START Records shown

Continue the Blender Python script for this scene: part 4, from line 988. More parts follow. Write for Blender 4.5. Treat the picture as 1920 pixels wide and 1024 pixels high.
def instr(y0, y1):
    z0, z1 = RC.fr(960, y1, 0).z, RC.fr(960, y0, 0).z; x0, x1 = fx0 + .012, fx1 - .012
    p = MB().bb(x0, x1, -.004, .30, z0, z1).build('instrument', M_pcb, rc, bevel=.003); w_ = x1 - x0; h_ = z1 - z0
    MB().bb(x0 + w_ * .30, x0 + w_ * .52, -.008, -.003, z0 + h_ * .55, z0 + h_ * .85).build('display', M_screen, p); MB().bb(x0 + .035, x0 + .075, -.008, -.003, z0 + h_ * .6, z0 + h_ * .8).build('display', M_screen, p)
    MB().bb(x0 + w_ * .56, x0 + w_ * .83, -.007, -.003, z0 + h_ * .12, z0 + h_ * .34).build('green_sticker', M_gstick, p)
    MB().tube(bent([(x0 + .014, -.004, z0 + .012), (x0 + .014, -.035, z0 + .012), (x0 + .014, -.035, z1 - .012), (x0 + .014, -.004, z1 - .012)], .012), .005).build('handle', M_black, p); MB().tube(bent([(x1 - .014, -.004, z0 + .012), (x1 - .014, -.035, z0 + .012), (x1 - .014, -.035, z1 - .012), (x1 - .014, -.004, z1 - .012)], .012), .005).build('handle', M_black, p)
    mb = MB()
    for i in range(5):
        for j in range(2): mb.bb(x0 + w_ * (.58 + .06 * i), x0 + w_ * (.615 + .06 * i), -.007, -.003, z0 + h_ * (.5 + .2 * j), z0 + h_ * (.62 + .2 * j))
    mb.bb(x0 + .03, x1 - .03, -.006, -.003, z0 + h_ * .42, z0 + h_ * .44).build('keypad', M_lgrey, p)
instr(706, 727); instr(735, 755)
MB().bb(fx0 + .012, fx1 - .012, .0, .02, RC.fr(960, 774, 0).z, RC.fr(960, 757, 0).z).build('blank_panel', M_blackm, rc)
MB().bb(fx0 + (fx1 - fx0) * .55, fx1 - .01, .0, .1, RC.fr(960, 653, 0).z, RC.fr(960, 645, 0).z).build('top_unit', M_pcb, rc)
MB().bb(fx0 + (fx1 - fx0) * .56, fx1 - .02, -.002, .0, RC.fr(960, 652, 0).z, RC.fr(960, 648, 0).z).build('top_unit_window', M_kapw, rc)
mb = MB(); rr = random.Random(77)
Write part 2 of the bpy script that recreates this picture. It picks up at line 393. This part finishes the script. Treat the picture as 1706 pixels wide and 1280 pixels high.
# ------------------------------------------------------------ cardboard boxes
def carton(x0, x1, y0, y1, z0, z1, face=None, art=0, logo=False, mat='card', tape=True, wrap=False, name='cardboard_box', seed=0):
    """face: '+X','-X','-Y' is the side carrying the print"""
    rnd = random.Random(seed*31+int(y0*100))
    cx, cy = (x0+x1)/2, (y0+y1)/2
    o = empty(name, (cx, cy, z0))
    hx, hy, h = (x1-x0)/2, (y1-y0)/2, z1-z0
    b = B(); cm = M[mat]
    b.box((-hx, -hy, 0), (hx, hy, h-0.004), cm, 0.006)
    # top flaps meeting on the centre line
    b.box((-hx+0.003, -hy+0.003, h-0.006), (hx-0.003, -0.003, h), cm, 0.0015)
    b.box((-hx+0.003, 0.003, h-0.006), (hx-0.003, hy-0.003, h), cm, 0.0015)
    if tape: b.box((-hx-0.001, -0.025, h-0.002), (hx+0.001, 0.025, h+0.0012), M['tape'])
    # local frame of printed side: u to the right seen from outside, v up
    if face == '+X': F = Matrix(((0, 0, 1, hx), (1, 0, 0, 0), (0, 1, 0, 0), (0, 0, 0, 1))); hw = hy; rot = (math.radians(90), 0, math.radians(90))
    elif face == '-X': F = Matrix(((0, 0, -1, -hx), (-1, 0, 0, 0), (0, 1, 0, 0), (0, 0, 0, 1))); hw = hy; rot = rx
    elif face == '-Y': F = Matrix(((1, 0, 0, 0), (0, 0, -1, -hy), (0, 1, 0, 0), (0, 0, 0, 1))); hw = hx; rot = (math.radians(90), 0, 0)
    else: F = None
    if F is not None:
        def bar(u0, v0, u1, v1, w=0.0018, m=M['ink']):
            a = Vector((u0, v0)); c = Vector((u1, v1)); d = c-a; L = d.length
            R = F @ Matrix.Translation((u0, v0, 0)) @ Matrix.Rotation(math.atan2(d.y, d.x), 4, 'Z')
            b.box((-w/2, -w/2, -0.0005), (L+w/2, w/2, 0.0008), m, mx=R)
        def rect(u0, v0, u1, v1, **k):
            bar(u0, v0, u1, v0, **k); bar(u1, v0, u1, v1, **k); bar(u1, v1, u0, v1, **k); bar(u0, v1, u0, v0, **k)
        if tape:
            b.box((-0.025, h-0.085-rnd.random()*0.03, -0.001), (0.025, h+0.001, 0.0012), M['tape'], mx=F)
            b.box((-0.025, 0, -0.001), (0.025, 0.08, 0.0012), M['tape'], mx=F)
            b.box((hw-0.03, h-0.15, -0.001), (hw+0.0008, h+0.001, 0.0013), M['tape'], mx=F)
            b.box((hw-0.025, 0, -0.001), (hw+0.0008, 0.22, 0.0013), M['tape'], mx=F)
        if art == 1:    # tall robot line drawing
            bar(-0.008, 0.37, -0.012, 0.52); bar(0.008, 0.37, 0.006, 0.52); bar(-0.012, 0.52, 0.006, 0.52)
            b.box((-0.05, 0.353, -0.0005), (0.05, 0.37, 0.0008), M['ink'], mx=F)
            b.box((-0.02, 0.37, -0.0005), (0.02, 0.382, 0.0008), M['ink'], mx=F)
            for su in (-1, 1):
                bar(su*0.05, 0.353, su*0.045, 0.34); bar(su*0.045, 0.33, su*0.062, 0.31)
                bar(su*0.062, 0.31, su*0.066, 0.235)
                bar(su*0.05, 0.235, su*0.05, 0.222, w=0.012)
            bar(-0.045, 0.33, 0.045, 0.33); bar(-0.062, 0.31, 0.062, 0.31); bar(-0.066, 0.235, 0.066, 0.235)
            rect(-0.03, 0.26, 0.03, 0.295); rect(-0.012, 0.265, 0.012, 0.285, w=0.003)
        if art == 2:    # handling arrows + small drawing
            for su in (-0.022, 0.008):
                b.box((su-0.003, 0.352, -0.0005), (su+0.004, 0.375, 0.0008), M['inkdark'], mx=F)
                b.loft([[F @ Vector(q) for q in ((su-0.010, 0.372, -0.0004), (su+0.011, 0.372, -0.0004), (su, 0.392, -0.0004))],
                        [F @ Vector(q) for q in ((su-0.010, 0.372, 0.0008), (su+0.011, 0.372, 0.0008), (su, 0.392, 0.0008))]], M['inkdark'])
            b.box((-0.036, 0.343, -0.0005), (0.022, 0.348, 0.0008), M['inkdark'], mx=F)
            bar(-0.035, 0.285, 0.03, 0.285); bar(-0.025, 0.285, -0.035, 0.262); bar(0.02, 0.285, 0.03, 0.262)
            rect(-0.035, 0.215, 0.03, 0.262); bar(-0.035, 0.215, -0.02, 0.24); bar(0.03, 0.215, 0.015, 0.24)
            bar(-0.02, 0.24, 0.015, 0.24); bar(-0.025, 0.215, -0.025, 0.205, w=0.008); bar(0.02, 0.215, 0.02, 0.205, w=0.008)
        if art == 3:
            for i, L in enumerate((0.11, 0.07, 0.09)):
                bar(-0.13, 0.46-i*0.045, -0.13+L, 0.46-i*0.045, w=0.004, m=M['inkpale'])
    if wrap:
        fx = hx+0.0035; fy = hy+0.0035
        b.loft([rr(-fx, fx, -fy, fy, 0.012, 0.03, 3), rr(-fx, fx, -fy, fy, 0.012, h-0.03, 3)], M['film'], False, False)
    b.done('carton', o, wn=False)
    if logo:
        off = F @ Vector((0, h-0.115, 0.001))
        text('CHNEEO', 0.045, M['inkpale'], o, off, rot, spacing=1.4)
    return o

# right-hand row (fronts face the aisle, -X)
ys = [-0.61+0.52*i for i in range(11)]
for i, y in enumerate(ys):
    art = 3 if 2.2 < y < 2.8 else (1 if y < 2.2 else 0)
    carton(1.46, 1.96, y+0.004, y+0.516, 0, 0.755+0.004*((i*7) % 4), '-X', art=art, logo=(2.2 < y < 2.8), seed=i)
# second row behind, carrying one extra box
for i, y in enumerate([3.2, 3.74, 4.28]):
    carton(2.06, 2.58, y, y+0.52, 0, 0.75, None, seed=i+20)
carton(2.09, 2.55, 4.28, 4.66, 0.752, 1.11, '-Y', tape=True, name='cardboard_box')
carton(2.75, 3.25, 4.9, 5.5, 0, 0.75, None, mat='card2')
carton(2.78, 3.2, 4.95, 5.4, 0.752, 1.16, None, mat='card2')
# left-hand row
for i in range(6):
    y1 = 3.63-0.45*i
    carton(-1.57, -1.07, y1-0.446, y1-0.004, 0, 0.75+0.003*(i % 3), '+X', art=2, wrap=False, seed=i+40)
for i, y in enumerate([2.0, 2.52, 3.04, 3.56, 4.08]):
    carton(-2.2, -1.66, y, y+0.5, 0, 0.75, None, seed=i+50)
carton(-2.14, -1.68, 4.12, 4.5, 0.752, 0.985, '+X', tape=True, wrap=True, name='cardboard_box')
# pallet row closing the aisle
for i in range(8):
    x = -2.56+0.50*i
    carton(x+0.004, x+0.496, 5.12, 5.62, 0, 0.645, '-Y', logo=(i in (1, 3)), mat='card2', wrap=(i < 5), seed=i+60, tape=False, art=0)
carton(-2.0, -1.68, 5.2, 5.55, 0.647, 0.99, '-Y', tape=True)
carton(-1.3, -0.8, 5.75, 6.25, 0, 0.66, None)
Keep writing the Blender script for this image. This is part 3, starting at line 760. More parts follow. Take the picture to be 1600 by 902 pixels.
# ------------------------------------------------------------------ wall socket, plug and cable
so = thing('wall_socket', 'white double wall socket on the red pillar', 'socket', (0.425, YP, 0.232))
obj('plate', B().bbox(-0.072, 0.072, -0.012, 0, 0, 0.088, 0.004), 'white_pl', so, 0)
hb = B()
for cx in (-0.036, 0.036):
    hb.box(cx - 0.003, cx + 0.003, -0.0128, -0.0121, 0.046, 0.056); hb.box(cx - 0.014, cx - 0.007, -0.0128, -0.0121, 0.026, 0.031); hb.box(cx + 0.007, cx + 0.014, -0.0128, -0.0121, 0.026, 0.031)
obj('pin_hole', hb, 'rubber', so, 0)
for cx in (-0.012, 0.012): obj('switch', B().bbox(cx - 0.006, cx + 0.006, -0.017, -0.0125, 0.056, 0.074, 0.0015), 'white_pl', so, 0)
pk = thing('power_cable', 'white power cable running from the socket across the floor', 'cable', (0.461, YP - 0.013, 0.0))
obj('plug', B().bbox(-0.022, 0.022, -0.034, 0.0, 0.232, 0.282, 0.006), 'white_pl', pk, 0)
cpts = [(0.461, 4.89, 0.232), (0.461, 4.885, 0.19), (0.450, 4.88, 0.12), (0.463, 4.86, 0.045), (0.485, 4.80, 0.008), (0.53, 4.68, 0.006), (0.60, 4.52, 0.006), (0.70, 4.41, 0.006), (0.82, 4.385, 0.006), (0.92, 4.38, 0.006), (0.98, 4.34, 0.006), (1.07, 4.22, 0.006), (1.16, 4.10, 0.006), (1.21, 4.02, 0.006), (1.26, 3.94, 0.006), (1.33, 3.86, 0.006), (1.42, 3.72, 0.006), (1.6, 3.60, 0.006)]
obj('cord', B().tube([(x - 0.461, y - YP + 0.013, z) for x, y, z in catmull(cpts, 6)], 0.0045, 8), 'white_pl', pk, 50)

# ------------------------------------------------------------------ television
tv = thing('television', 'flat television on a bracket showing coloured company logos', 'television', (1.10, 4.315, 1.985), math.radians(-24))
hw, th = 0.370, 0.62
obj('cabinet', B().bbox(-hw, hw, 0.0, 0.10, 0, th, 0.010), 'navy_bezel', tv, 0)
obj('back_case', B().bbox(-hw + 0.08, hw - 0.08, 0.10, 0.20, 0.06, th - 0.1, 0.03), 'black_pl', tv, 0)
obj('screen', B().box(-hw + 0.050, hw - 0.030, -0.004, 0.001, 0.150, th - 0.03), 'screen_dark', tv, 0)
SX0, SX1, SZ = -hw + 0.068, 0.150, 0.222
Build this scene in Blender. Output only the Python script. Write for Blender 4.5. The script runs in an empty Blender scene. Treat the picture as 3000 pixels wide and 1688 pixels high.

END Records shown

### Task instructions
Copy out only the lines above from the one with "Keep writing the" to the one with "obj('cord', B().tube([(x - 0.461, y", inclusive, exactly as they stand.

### Exercise result
Keep writing the Blender script for this image. This is part 3, starting at line 760. More parts follow. Take the picture to be 1600 by 902 pixels.
# ------------------------------------------------------------------ wall socket, plug and cable
so = thing('wall_socket', 'white double wall socket on the red pillar', 'socket', (0.425, YP, 0.232))
obj('plate', B().bbox(-0.072, 0.072, -0.012, 0, 0, 0.088, 0.004), 'white_pl', so, 0)
hb = B()
for cx in (-0.036, 0.036):
    hb.box(cx - 0.003, cx + 0.003, -0.0128, -0.0121, 0.046, 0.056); hb.box(cx - 0.014, cx - 0.007, -0.0128, -0.0121, 0.026, 0.031); hb.box(cx + 0.007, cx + 0.014, -0.0128, -0.0121, 0.026, 0.031)
obj('pin_hole', hb, 'rubber', so, 0)
for cx in (-0.012, 0.012): obj('switch', B().bbox(cx - 0.006, cx + 0.006, -0.017, -0.0125, 0.056, 0.074, 0.0015), 'white_pl', so, 0)
pk = thing('power_cable', 'white power cable running from the socket across the floor', 'cable', (0.461, YP - 0.013, 0.0))
obj('plug', B().bbox(-0.022, 0.022, -0.034, 0.0, 0.232, 0.282, 0.006), 'white_pl', pk, 0)
cpts = [(0.461, 4.89, 0.232), (0.461, 4.885, 0.19), (0.450, 4.88, 0.12), (0.463, 4.86, 0.045), (0.485, 4.80, 0.008), (0.53, 4.68, 0.006), (0.60, 4.52, 0.006), (0.70, 4.41, 0.006), (0.82, 4.385, 0.006), (0.92, 4.38, 0.006), (0.98, 4.34, 0.006), (1.07, 4.22, 0.006), (1.16, 4.10, 0.006), (1.21, 4.02, 0.006), (1.26, 3.94, 0.006), (1.33, 3.86, 0.006), (1.42, 3.72, 0.006), (1.6, 3.60, 0.006)]
obj('cord', B().tube([(x - 0.461, y - YP + 0.013, z) for x, y, z in catmull(cpts, 6)], 0.0045, 8), 'white_pl', pk, 50)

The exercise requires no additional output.